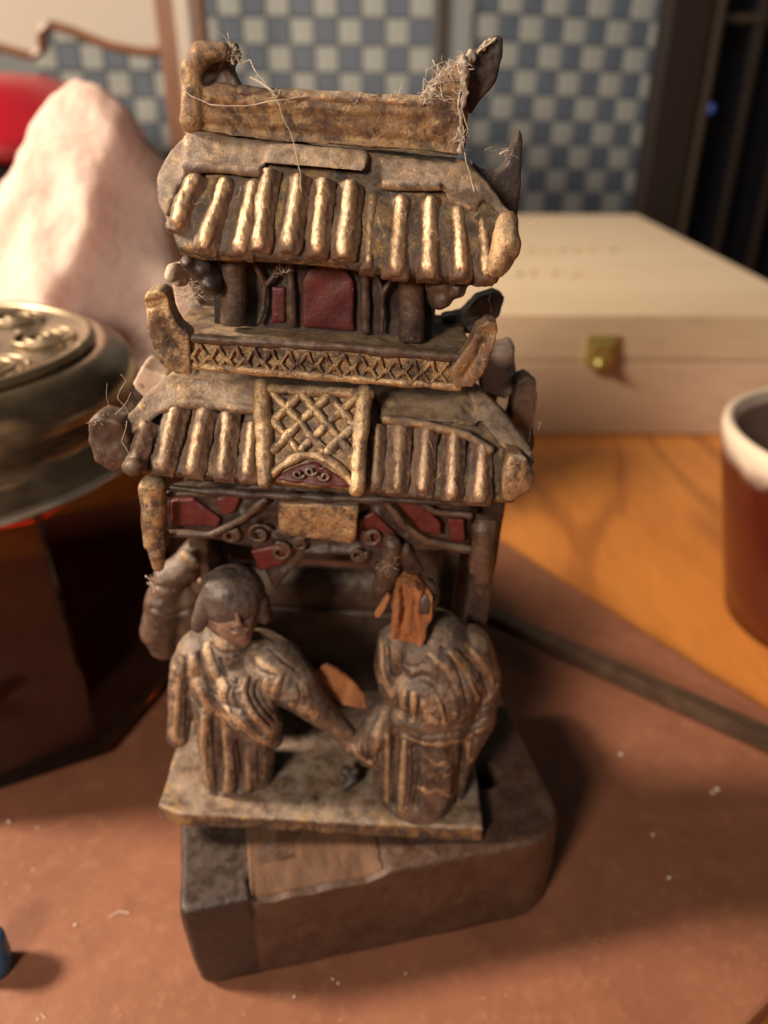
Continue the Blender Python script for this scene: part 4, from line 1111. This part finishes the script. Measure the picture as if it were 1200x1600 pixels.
folds(s, [
    ([(0.986, 1.000, 4.802), (1.105, 1.000, 3.956), (1.318, 1.000, 3.347), (1.445, 1.000, 3.484), (1.529, 1.000, 3.777)], .05, .07, 1.0),
    ([(1.144, 1.000, 4.815), (1.286, 1.000, 4.058), (1.414, 1.000, 3.839)], .05, -.07, 0.1),
    ([(1.475, 1.000, 3.450), (1.573, 1.000, 3.887), (1.935, 1.000, 4.091), (2.363, 1.000, 3.914), (2.677, 1.000, 3.362), (2.806, 1.000, 2.776)], .05, .07, .6),
    ([(1.433, 1.000, 3.301), (1.526, 1.000, 3.813), (1.917, 1.000, 4.264)], .04, -.05, 0.2),
    ([(1.585, 1.000, 3.459), (1.593, 1.000, 2.756)], .045, .06, 1.0), ([(1.698, 1.000, 3.431), (1.768, 1.000, 2.694)], .035, -.08, 0.0),
    ([(1.812, 1.000, 3.404), (1.887, 1.000, 2.628)], .04, .05, 1.0), ([(1.957, 1.000, 3.342), (1.960, 1.000, 2.747), (2.096, 1.000, 2.530)], .035, -.08, 0.0),
    ([(2.090, 1.000, 3.132), (2.181, 1.000, 2.803), (2.374, 1.000, 2.590)], .05, .05, 1.0), ([(2.201, 1.000, 3.651), (2.478, 1.000, 3.162), (2.651, 1.000, 2.650)], .04, -.08, 0.0),
    ([(1.598, 1.000, 2.375), (2.131, 1.000, 2.184), (2.697, 1.000, 2.268), (3.169, 1.000, 2.499), (3.451, 1.000, 2.827)], .05, -.08, 0.0),
    ([(1.704, 1.000, 2.150), (2.299, 1.000, 1.961), (2.935, 1.000, 2.090), (3.415, 1.000, 2.479)], .045, .05, .8),
    ([(2.487, 1.000, 4.583), (2.887, 1.000, 4.096), (3.229, 1.000, 3.406)], .06, .06, .9), ([(2.650, 1.000, 4.681), (3.126, 1.000, 4.150), (3.439, 1.000, 3.495)], .05, -.07, 0.0),
    ([(2.948, 1.000, 4.654), (3.334, 1.000, 4.219), (3.520, 1.000, 3.701)], .05, .04, .6),
    ([(3.310, 1.000, 3.228), (3.500, 1.000, 3.464), (3.589, 1.000, 3.796)], .04, .05, .8), ([(3.285, 1.000, 3.002), (3.560, 1.000, 3.248)], .035, -.06, 0.1),
    ([(1.362, 1.000, 2.123), (1.443, 1.000, 1.125), (1.499, 1.000, 0.066)], .05, .07, 1.0), ([(1.536, 1.000, 2.098), (1.628, 1.000, 1.036), (1.695, 1.000, -0.095)], .04, -.09, 0.0),
    ([(1.750, 1.000, 1.957), (1.813, 1.000, 0.946), (1.854, 1.000, -0.171)], .055, .07, 1.0), ([(1.946, 1.000, 1.874), (2.059, 1.000, 0.861), (2.066, 1.000, -0.154)], .04, -.09, 0.0),
    ([(2.313, 1.000, 1.562), (2.451, 1.000, 1.369), (2.633, 1.000, 1.322), (2.835, 1.000, 1.603)], .04, .05, .65), ([(2.368, 1.000, 1.321), (2.629, 1.000, 1.094), (2.864, 1.000, 1.360)], .035, -.07, 0.0),
    ([(2.301, 1.000, 1.110), (2.505, 1.000, 0.875), (2.717, 1.000, 0.849), (2.948, 1.000, 1.160)], .04, .04, .6),
    ([(2.175, 1.000, 0.595), (2.436, 1.000, 0.400), (2.666, 1.000, 0.505), (2.986, 1.000, 0.357), (3.174, 1.000, 0.545)], .04, .05, .9),
    ([(3.052, 1.000, 1.961), (3.153, 1.000, 0.947), (3.201, 1.000, 0.090)], .045, -.07, 0.1), ([(3.154, 1.000, 2.068), (3.291, 1.000, 1.476)], .045, .05, .8),
    ([(1.080, 1.000, 2.829), (0.935, 1.000, 2.090), (1.005, 1.000, 1.499)], .04, -.07, 0.0), ([(1.220, 1.000, 2.840), (1.134, 1.000, 2.106), (1.129, 1.000, 1.387)], .045, .05, .9),
    ([(0.547, 1.000, 1.863), (0.717, 1.000, 1.436), (1.051, 1.000, 1.259)], .04, .04, .8),
    ([(1.078, 1.000, 4.642), (1.189, 1.000, 3.927), (1.354, 1.000, 3.585)], .035, -.06, 0.0), ([(1.493, 1.000, 4.471), (1.575, 1.000, 4.168), (1.793, 1.000, 4.150)], .04, -.05, 0.0),
    ([(2.272, 1.000, 4.702), (2.694, 1.000, 4.116), (2.995, 1.000, 3.277)], .045, -.06, 0.0), ([(2.052, 1.000, 4.515), (2.482, 1.000, 4.064), (2.774, 1.000, 3.479)], .05, .04, .8),
    ([(2.793, 1.000, 4.811), (3.204, 1.000, 4.365), (3.480, 1.000, 3.788)], .045, .04, .8), ([(2.978, 1.000, 3.927), (3.284, 1.000, 3.410), (3.362, 1.000, 2.858)], .04, -.06, 0.0),
    ([(1.692, 1.000, 3.790), (2.007, 1.000, 3.921), (2.333, 1.000, 3.698)], .035, -.05, 0.0), ([(2.338, 1.000, 3.409), (2.527, 1.000, 2.980), (2.571, 1.000, 2.605)], .045, .045, .9),
    ([(1.457, 1.000, 2.013), (1.525, 1.000, 1.028), (1.581, 1.000, -0.015)], .028, -.06, 0.0), ([(1.836, 1.000, 1.964), (1.921, 1.000, 0.913), (1.960, 1.000, -0.162)], .028, -.06, 0.0),
    ([(0.821, 1.000, 2.081), (0.820, 1.000, 1.646), (0.984, 1.000, 1.376)], .03, -.05, 0.0), ([(3.232, 1.000, 2.772), (3.298, 1.000, 2.079), (3.262, 1.000, 1.474)], .035, -.05, 0.0),
]).rough(.016, 3, 4, .010, 10)
fig2 = tpart('carved_figure', s, M['robe'])
tag(fig2, 'robed figure whose head has broken off, leaving bare orange wood at the neck')
g = G().prism([(1.194, 0.620, 5.121), (1.154, 0.620, 5.907), (1.211, 0.620, 6.396), (1.548, 0.620, 6.482), (1.892, 0.620, 6.270), (1.934, 0.620, 5.658), (1.817, 0.620, 5.073), (1.516, 0.620, 4.984)], .55)
s = remesh(g, .03, 1)
s.stroke([(1.317, 0.600, 6.314), (1.499, 0.600, 5.161)], .04, -.08).stroke([(1.506, 0.600, 6.403), (1.711, 0.600, 5.097)], .03, -.09).stroke([(1.708, 0.600, 6.118), (1.765, 0.600, 5.815)], .05, -.12).stroke([(1.252, 0.600, 5.929), (1.332, 0.600, 5.309)], .04, .05)
s.co[:, 1] += np.array([.16 * mnoise.noise(Vector((p[0] * 7, 0, p[2] * 1.3))) for p in s.co])
carved('broken_neck', s.rough(.03, 6, 3), M['raw'], fig2)
g = G().ball((1.790, 1.000, 5.993)[:3], (.3, .42, .36)).ball((1.659, 1.150, 5.559)[:3], (.4, .45, .5))
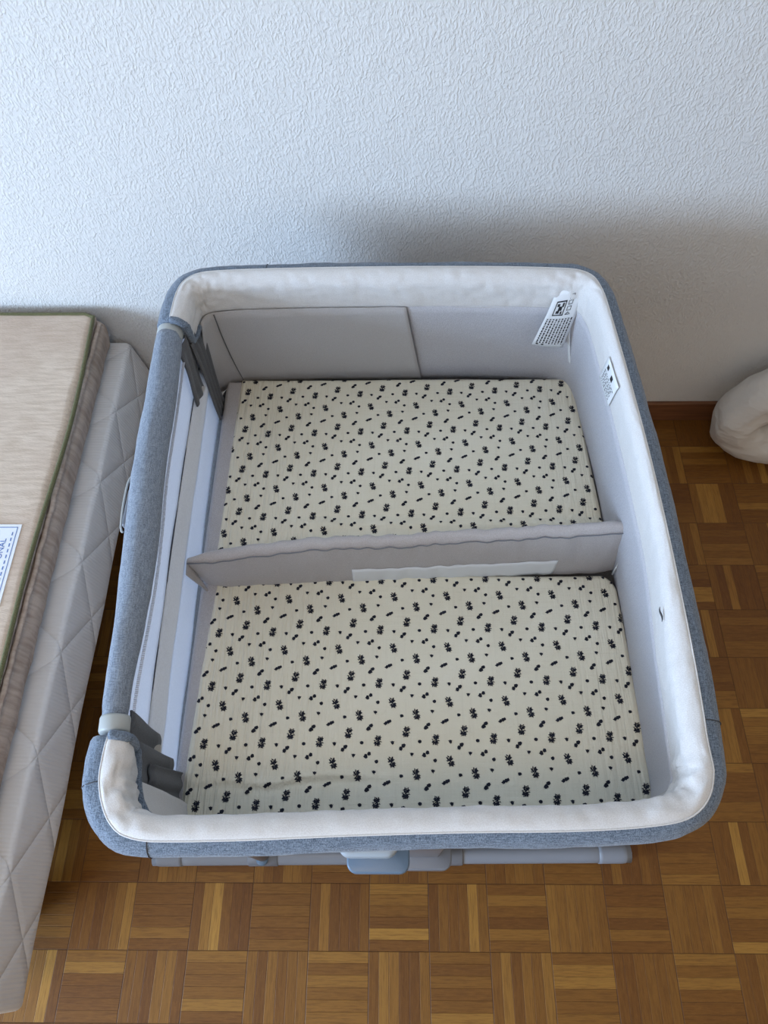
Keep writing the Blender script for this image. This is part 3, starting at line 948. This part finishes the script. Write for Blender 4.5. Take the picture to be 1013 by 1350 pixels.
wm = empty('quilted_mattress', (-1.04, .48, .212), 'white quilted mattress lying under the beige one, left of the crib', 'mattress')
def wside(x, y, z, kind):
    w = nz(x, y, z, 5)*.003
    t = max(0, (z-.232)/.10)
    lean = -.020*max(0, min(1, t))
    near = -.010*max(0, min(1, (.35-y)/.5))
    x2 = x+(lean+w if x > -1.0 else 0)+near*0
    if z < .235: x2 -= .0
    return x2, z+(nz(x, y, 3, 4)*.0006 if z > .3 else 0)
V, Fc = soft_slab(BX0, -.5735, -.200, 1.166, .213, .337, .010, side=wside, n=(40, 120), ns=8)
add('quilted_cover', V, Fc, M_quilt, wm)

tm = empty('wool_mattress', (-1.06, .5, .336), 'beige linen mattress with olive piping on top of the white quilted one', 'mattress')
def tside(x, y, z, kind):
    if x < -.70: return x, z+(nz(x, y, 1, 3)*.004+nz(x, y, 4, 11)*.0015 if z > .4 else 0)
    f = (z-.338)/(.445-.338)
    bul = math.sin(max(0, min(1, f))*math.pi)*.016
    neck = -.009*math.exp(-((f-.80)/.06)**2)
    tuft = -.0035*abs(math.sin((y)*math.pi/.050))**6*math.exp(-((f-.70)/.12)**2)
    w = nz(x*0, y, z*2, 14)*.004+nz(0, y, z, 40)*.0016
    k = min(1, (x+.70)/.06)
    return x+(bul+neck+tuft+w)*k, z+nz(x, y, 1, 3)*.004*(1 if z > .42 else 0)
V, Fc = soft_slab(BX0+.01, -.640, -.175, 1.155, .3395, .445, .012, side=tside, n=(50, 220), ns=16)
cz_ = []
fm = []
for f_ in Fc:
    zc = sum(V[i][2] for i in f_)/len(f_); xc = sum(V[i][0] for i in f_)/len(f_)
    fm.append(0 if zc > .436 else 1)
add('linen_cover', V, Fc, [M_linen, M_linen_side], tm, fm=fm)
def pipe_x(y): return -.6425+.010*math.sin((y-.1)*2.4)+.004*math.sin(y*9)
P = [Vector((pipe_x(y)+.0015, y, .4445+nz(-.64, y, 1, 3)*.004)) for y in lin_sp(-.165, 1.140, 90)]
P += [Vector((x, 1.150, .4440+nz(x, 1.15, 1, 3)*.004)) for x in lin_sp(-.66, -1.5, 40)]
V, Fc = tube(P, .0045, 10); add('piping', V, Fc, M_pipe, tm)
P = [Vector((-.6305+nz(0, y, 1, 30)*.0025, y, .4270+.003*nz(y, 0, 5, 35))) for y in lin_sp(-.15, 1.135, 120)]
V, Fc = tube(P, .0050, 8); add('stitched_roll', V, Fc, M_linen_side, tm)
# maker label
def LP(u, v, h=.0): return Vector((-.672-.085*(1-u), .572-.125*v, .4485+h+nz(-.7, .5, 1, 3)*.004))
LX0, LX1, LY0, LY1 = -.80, -.668, .46, .600
V, Fc = box(LX0, LX1, LY0-.03, LY1, .445, .4478); ml = add('sewn_label', V, Fc, M_label, tm, smooth=False)
VV, FF = join(box(LX0+.006, LX1-.006, LY1-.007, LY1-.0058, .4479, .4483), box(LX1-.0072, LX1-.006, LY0-.024, LY1-.006, .4479, .4483))
def text_mesh(s, size, mat):
    cu = bpy.data.curves.new('t', 'FONT'); cu.body = s; cu.size = size; cu.extrude = .0002
    o = bpy.data.objects.new('t', cu); C.objects.link(o)
    dg = bpy.context.evaluated_depsgraph_get(); me = bpy.data.meshes.new_from_object(o.evaluated_get(dg))
    bpy.data.objects.remove(o); return me
def put_text(s, size, x, y, z, rot, m, parent):
    me = text_mesh(s, size, m); T = Matrix.Translation((x, y, z)) @ Matrix.Rotation(rot, 4, 'Z')
    me.transform(T); V = [v.co.copy() for v in me.vertices]; Fc = [tuple(p.vertices) for p in me.polygons]
    bpy.data.meshes.remove(me)
    return V, Fc
try:
    t1 = put_text('ONAL', .016, LX1-.022, LY1-.075, .4481, R(90), None, None)
    VV, FF = join((VV, FF), t1)
    for k in range(9):
        VV, FF = join((VV, FF), box(LX1-.0145, LX1-.0125, LY1-.024-.012*k, LY1-.017-.012*k, .4479, .4483))
except Exception as ex:
    print('text', ex)
add('label_print', VV, FF, M_blueink, ml, smooth=False)

# ------------------------------------------------------------------ white nursing pillow at the right
pr = empty('nursing_pillow', (1.05, 1.07, 0), 'white cotton curved pillow folded over against the wall, right of the crib', 'pillow')
P = catmull([(1.42, 1.100, .43), (1.22, 1.100, .36), (1.07, 1.095, .272), (.975, 1.085, .208), (.936, 1.072, .145), (.965, 1.066, .090), (1.04, 1.062, .062), (1.2, 1.05, .068), (1.38, 1.05, .068)], .01)
rows = []; L = len(P)
for i, p in enumerate(P):
    t = (P[min(i+1, L-1)]-P[max(i-1, 0)]).normalized(); b = Vector((0, 1, 0)); a = t.cross(b).normalized(); b = a.cross(t)
    e = min(i, L-1-i)/8; k = math.sqrt(max(.03, 1-(1-min(1, e))**2))
    row = []
    for j in range(32):
        th = 2*math.pi*j/32
        w = nz(i*.01, math.cos(th)*.08, math.sin(th)*.08, 18)*.009+abs(nz(i*.004, math.cos(th)*.1, math.sin(th)*.1, 40))*.009
        q = p+a*((.054+w)*k*math.cos(th))+b*((.062+w)*k*math.sin(th))
        q.z = max(q.z, .001); q.y = min(q.y, 1.165)
        row.append(q)
    rows.append(row)
V, Fc = grid(rows, closed_v=True, cap=True)
add('cotton_cover', V, Fc, M_pillow, pr)
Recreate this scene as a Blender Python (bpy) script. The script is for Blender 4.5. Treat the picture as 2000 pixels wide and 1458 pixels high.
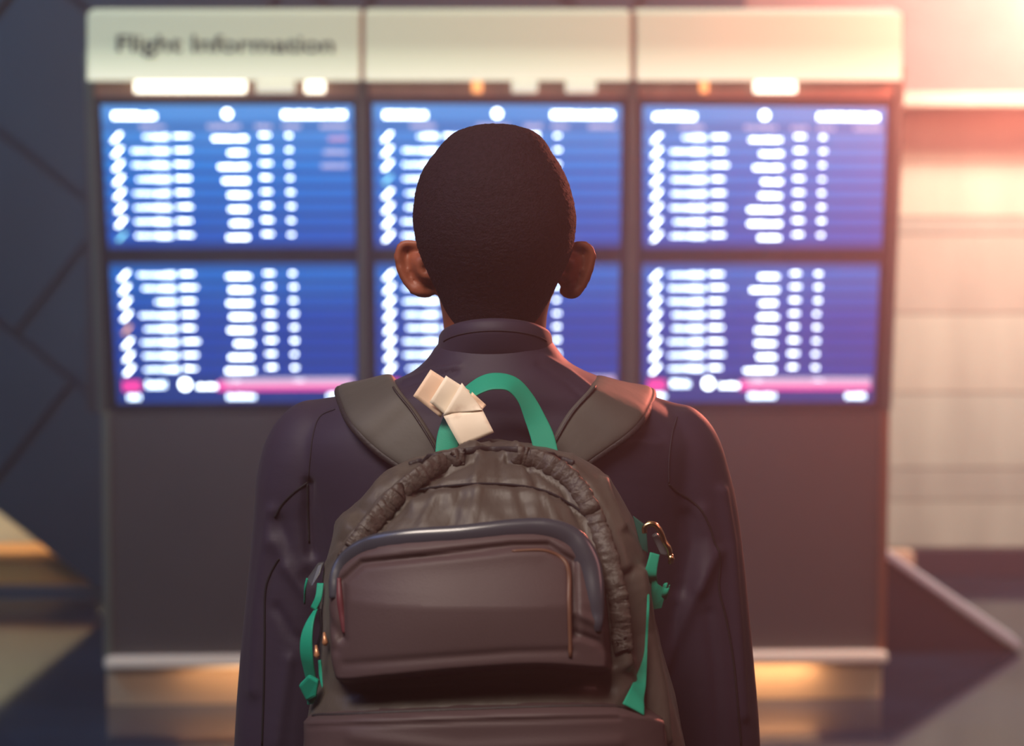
import bpy, bmesh, math, random
import numpy as np
from mathutils import Vector, Matrix
from mathutils.bvhtree import BVHTree
from mathutils import noise as mnoise

for o in list(bpy.data.objects):
    bpy.data.objects.remove(o)
SC = bpy.context.scene
COL = SC.collection
random.seed(7)

# ------------------------------------------------------------------ camera
F = 4000.0            # focal length in pixels of the 2000 px wide frame
PITCH = math.radians(5.0)
EYE = Vector((0.0, 0.0, 1.72))
cam_d = bpy.data.cameras.new('camera')
cam = bpy.data.objects.new('camera', cam_d)
COL.objects.link(cam)
cam_d.sensor_fit = 'HORIZONTAL'
cam_d.sensor_width = 36.0
cam_d.lens = 72.0
cam.location = EYE
cam.rotation_euler = (math.radians(90) - PITCH, 0, 0)
cam_d.dof.use_dof = True
cam_d.dof.focus_distance = 1.93
cam_d.dof.aperture_fstop = 5.0
SC.camera = cam

# ------------------------------------------------------------------ view, world, lights
SC.view_settings.view_transform = 'Standard'
SC.view_settings.look = 'None'
SC.view_settings.gamma = 1.0
SC.view_settings.use_curve_mapping = False
SC.view_settings.exposure = 0.0
SC.cycles.max_bounces = 6
SC.cycles.volume_bounces = 0
SC.cycles.caustics_reflective = False
SC.cycles.caustics_refractive = False

world = bpy.data.worlds.new('world')
SC.world = world
world.use_nodes = True
wn = world.node_tree
wn.nodes.clear()
wo = wn.nodes.new('ShaderNodeOutputWorld')
wb = wn.nodes.new('ShaderNodeBackground')
wb.inputs['Color'].default_value = (0.05, 0.09, 0.2, 1)
wb.inputs['Strength'].default_value = 0.6
wn.links.new(wb.outputs[0], wo.inputs['Surface'])
# thin haze added to the hall air to spread the flare's warm glow
wv = wn.nodes.new('ShaderNodeVolumeScatter')
wv.inputs['Color'].default_value = (1, 1, 1, 1)
wv.inputs['Density'].default_value = 0.024
wv.inputs['Anisotropy'].default_value = 0.74
wn.links.new(wv.outputs[0], wo.inputs['Volume'])


def light(kind, name, loc, power, color, size=1.0, size_y=None, aim=None, soft=0.1, spot=None, blend=0.5):
    d = bpy.data.lights.new(name, kind)
    d.energy = power
    d.color = color
    if kind == 'AREA':
        d.size = size
        if size_y:
            d.shape = 'RECTANGLE'
            d.size_y = size_y
    else:
        d.shadow_soft_size = soft
    if kind == 'SPOT':
        d.spot_size = math.radians(spot)
        d.spot_blend = blend
    o = bpy.data.objects.new(name, d)
    COL.objects.link(o)
    o.location = loc
    if aim is not None:
        o.rotation_euler = (Vector(aim) - Vector(loc)).to_track_quat('-Z', 'Y').to_euler()
    return o


def P(px, py, Y):
    """World point on the plane y = Y seen at photograph pixel (px, py)."""
    x = (px - 1000.0) / F
    u = (729.0 - py) / F
    dy = math.cos(PITCH) + u * math.sin(PITCH)
    dz = -math.sin(PITCH) + u * math.cos(PITCH)
    t = Y / dy
    return Vector((x * t, Y, EYE.z + dz * t))


def ray(px, py):
    return (P(px, py, 1.0) - EYE).normalized()


# unseen warm source added up on the right to imitate lens flare
FLARE = P(2130, -50, 6.1)
light('POINT', 'flare_glow', FLARE, 110, (1.0, 0.26, 0.19), soft=0.12)
light('SPOT', 'flare_beam', FLARE, 480, (1.0, 0.235, 0.16), soft=0.12, aim=(1.0, 0.6, 2.05), spot=80, blend=1.0)
# hall key from above and behind the traveller, plus added unseen fills
light('AREA', 'hall_key', (-0.9, 0.1, 3.9), 112, (1.0, 0.86, 0.74), 1.8, 1.0, aim=(0.0, 1.9, 1.4))
light('AREA', 'hall_fill_right', (2.6, 1.0, 3.2), 14, (1.0, 0.42, 0.40), 1.2, 1.2, aim=(0.2, 2.0, 1.4))
light('AREA', 'hall_fill_left', (-2.6, 1.4, 3.8), 20, (0.30, 0.45, 1.0), 2.0, 1.6, aim=(-0.2, 2.2, 1.3))
light('AREA', 'cool_fill_left', (-3.6, 5.0, 3.9), 120, (0.12, 0.52, 1.0), 2.0, 1.6, aim=(-2.6, 8.4, 1.4))
light('AREA', 'wall_fill', (2.6, 7.9, 2.8), 60, (1.0, 0.88, 0.70), 1.6, 0.3, aim=(2.3, 9.2, 1.7))
light('AREA', 'wall_fill_low', (2.8, 6.4, 3.9), 110, (0.80, 0.95, 1.0), 1.6, 0.6, aim=(2.5, 9.2, 0.5))
light('AREA', 'board_fill', (0.0, 5.4, 3.9), 30, (1.0, 0.82, 0.6), 2.4, 0.3, aim=(0.0, 6.7, 0.2))

# ------------------------------------------------------------------ helpers
def rgb(r, g, b):
    """sRGB 0-255 to linear."""
    f = lambda c: (c / 255.0) / 12.92 if c / 255.0 <= 0.04045 else ((c / 255.0 + 0.055) / 1.055) ** 2.4
    return (f(r), f(g), f(b), 1.0)


def mat(name, color, rough=0.6, metal=0.0, spec=0.5, var=0.0, scale=8.0, stretch=(1, 1, 1), bump=0.0, bscale=60.0,
        bstretch=(1, 1, 1), emit=None, estr=1.0, aniso=0.0, sheen=0.0, col2=None, coat=0.0):
    m = bpy.data.materials.new(name)
    m.use_nodes = True
    nt = m.node_tree
    b = nt.nodes['Principled BSDF']
    b.inputs['Base Color'].default_value = color
    b.inputs['Roughness'].default_value = rough
    b.inputs['Metallic'].default_value = metal
    b.inputs['Specular IOR Level'].default_value = spec
    b.inputs['Anisotropic'].default_value = aniso
    b.inputs['Sheen Weight'].default_value = sheen
    b.inputs['Coat Weight'].default_value = coat
    tc = nt.nodes.new('ShaderNodeTexCoord')
    if var > 0 or col2 is not None:
        mp = nt.nodes.new('ShaderNodeMapping')
        mp.inputs['Scale'].default_value = stretch
        nt.links.new(tc.outputs['Object'], mp.inputs['Vector'])
        nz = nt.nodes.new('ShaderNodeTexNoise')
        nz.inputs['Scale'].default_value = scale
        nz.inputs['Detail'].default_value = 5
        nt.links.new(mp.outputs[0], nz.inputs['Vector'])
        rp = nt.nodes.new('ShaderNodeValToRGB')
        c2 = col2 if col2 is not None else tuple(max(0, c * (1 + var)) for c in color[:3]) + (1,)
        c1 = color if col2 is not None else tuple(max(0, c * (1 - var)) for c in color[:3]) + (1,)
        rp.color_ramp.elements[0].color = c1
        rp.color_ramp.elements[0].position = 0.35
        rp.color_ramp.elements[1].color = c2
        rp.color_ramp.elements[1].position = 0.65
        nt.links.new(nz.outputs['Fac'], rp.inputs[0])
        nt.links.new(rp.outputs[0], b.inputs['Base Color'])
    if bump > 0:
        mp2 = nt.nodes.new('ShaderNodeMapping')
        mp2.inputs['Scale'].default_value = bstretch
        nt.links.new(tc.outputs['Object'], mp2.inputs['Vector'])
        n2 = nt.nodes.new('ShaderNodeTexNoise')
        n2.inputs['Scale'].default_value = bscale
        n2.inputs['Detail'].default_value = 4
        nt.links.new(mp2.outputs[0], n2.inputs['Vector'])
        bp = nt.nodes.new('ShaderNodeBump')
        bp.inputs['Strength'].default_value = bump
        bp.inputs['Distance'].default_value = 0.01
        nt.links.new(n2.outputs['Fac'], bp.inputs['Height'])
        nt.links.new(bp.outputs[0], b.inputs['Normal'])
    if emit is not None:
        b.inputs['Emission Color'].default_value = emit
        b.inputs['Emission Strength'].default_value = estr
    return m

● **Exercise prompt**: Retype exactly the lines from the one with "Recreate this scene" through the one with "wn.links.new(wv.outputs[0], wo.inputs['Volume'])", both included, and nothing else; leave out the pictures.

● **The response**:
Recreate this scene as a Blender Python (bpy) script. The script is for Blender 4.5. Treat the picture as 2000 pixels wide and 1458 pixels high.
import bpy, bmesh, math, random
import numpy as np
from mathutils import Vector, Matrix
from mathutils.bvhtree import BVHTree
from mathutils import noise as mnoise

for o in list(bpy.data.objects):
    bpy.data.objects.remove(o)
SC = bpy.context.scene
COL = SC.collection
random.seed(7)

# ------------------------------------------------------------------ camera
F = 4000.0            # focal length in pixels of the 2000 px wide frame
PITCH = math.radians(5.0)
EYE = Vector((0.0, 0.0, 1.72))
cam_d = bpy.data.cameras.new('camera')
cam = bpy.data.objects.new('camera', cam_d)
COL.objects.link(cam)
cam_d.sensor_fit = 'HORIZONTAL'
cam_d.sensor_width = 36.0
cam_d.lens = 72.0
cam.location = EYE
cam.rotation_euler = (math.radians(90) - PITCH, 0, 0)
cam_d.dof.use_dof = True
cam_d.dof.focus_distance = 1.93
cam_d.dof.aperture_fstop = 5.0
SC.camera = cam

# ------------------------------------------------------------------ view, world, lights
SC.view_settings.view_transform = 'Standard'
SC.view_settings.look = 'None'
SC.view_settings.gamma = 1.0
SC.view_settings.use_curve_mapping = False
SC.view_settings.exposure = 0.0
SC.cycles.max_bounces = 6
SC.cycles.volume_bounces = 0
SC.cycles.caustics_reflective = False
SC.cycles.caustics_refractive = False

world = bpy.data.worlds.new('world')
SC.world = world
world.use_nodes = True
wn = world.node_tree
wn.nodes.clear()
wo = wn.nodes.new('ShaderNodeOutputWorld')
wb = wn.nodes.new('ShaderNodeBackground')
wb.inputs['Color'].default_value = (0.05, 0.09, 0.2, 1)
wb.inputs['Strength'].default_value = 0.6
wn.links.new(wb.outputs[0], wo.inputs['Surface'])
# thin haze added to the hall air to spread the flare's warm glow
wv = wn.nodes.new('ShaderNodeVolumeScatter')
wv.inputs['Color'].default_value = (1, 1, 1, 1)
wv.inputs['Density'].default_value = 0.024
wv.inputs['Anisotropy'].default_value = 0.74
wn.links.new(wv.outputs[0], wo.inputs['Volume'])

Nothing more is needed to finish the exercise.